Water can get through stucco, and it does crack. The tar paper (ok, roofing felt) keeps the water away from the wood.
The mold issues I have seen in newspaper articles seemed to focus on "fake" stucco, which would be a plastic type product. That kind of product would not "breath", so any moisture is trapped.
Mold issues are not new--using plastic to seal houses was tried in the '50s, and again in the '70's folks tried to seal things up to save energy. Such sealing always traps some moisture in, as well as sealing the heat/cool in, and the weather out. Can't be--small amount of trapped moisture is mold, mildew, rot and destruction.
With color in the stucco, the cracks really show, which I am not thrilled with.

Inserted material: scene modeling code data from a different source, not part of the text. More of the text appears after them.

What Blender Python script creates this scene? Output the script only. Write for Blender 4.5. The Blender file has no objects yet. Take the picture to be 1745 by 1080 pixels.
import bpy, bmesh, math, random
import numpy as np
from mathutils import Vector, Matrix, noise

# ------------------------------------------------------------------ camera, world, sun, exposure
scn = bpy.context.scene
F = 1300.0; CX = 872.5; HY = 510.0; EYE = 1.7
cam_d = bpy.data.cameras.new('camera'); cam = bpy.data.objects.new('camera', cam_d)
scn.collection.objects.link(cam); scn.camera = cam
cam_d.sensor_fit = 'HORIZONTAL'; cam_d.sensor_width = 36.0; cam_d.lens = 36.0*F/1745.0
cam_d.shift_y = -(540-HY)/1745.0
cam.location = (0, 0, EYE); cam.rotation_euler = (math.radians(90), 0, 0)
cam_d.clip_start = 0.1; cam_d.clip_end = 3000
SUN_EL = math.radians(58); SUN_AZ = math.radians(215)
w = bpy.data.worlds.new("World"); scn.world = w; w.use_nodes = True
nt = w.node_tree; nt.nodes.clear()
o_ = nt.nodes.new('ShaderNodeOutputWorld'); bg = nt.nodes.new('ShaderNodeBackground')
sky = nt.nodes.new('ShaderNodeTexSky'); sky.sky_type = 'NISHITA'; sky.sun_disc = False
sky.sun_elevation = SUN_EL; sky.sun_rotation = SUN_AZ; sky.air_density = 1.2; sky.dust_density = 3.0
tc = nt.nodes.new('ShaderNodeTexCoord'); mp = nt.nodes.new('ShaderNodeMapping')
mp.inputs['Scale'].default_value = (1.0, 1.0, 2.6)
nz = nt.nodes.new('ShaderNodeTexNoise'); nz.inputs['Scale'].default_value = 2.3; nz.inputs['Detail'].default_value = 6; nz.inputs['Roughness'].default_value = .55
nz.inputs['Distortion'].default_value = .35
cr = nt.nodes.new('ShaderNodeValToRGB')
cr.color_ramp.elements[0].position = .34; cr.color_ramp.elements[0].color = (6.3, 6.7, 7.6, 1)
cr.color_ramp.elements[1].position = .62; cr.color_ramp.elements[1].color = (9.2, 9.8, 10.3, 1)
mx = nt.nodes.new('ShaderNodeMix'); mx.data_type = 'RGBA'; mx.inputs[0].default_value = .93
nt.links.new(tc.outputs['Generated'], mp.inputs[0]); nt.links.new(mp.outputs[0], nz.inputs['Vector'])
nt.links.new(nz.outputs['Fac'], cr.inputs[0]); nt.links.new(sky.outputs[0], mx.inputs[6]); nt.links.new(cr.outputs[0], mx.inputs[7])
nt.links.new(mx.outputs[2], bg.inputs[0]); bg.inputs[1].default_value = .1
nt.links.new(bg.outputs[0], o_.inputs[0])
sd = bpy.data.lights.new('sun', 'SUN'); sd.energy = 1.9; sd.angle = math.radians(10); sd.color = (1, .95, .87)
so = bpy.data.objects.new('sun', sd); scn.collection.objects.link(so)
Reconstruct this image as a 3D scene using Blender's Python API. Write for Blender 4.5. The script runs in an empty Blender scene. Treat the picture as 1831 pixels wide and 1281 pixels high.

After a few years, we will have it painted. Paints for stucco are elasticized to fill the cracks and not show the small cracks as easily.
Wood siding is great if you like to scrape and paint more often. As you make be observing, the home siding business is quite confusing. Lots of money trading hands, some happy, some not so. Keep researching.
Not entirely true.
*It is subject to cold weather cracking.
*The darker colors fade in time.
*It blows off in high winds.
*It buckles if not hung correctly.
*It can rattle in the wind.
*Don't get your grill next to it or it will melt.
*You can hear it snapping as it expands and contracts.
*It offers nothing in the way of additional strength to the building.
*It does, however, cover-up lousey construction.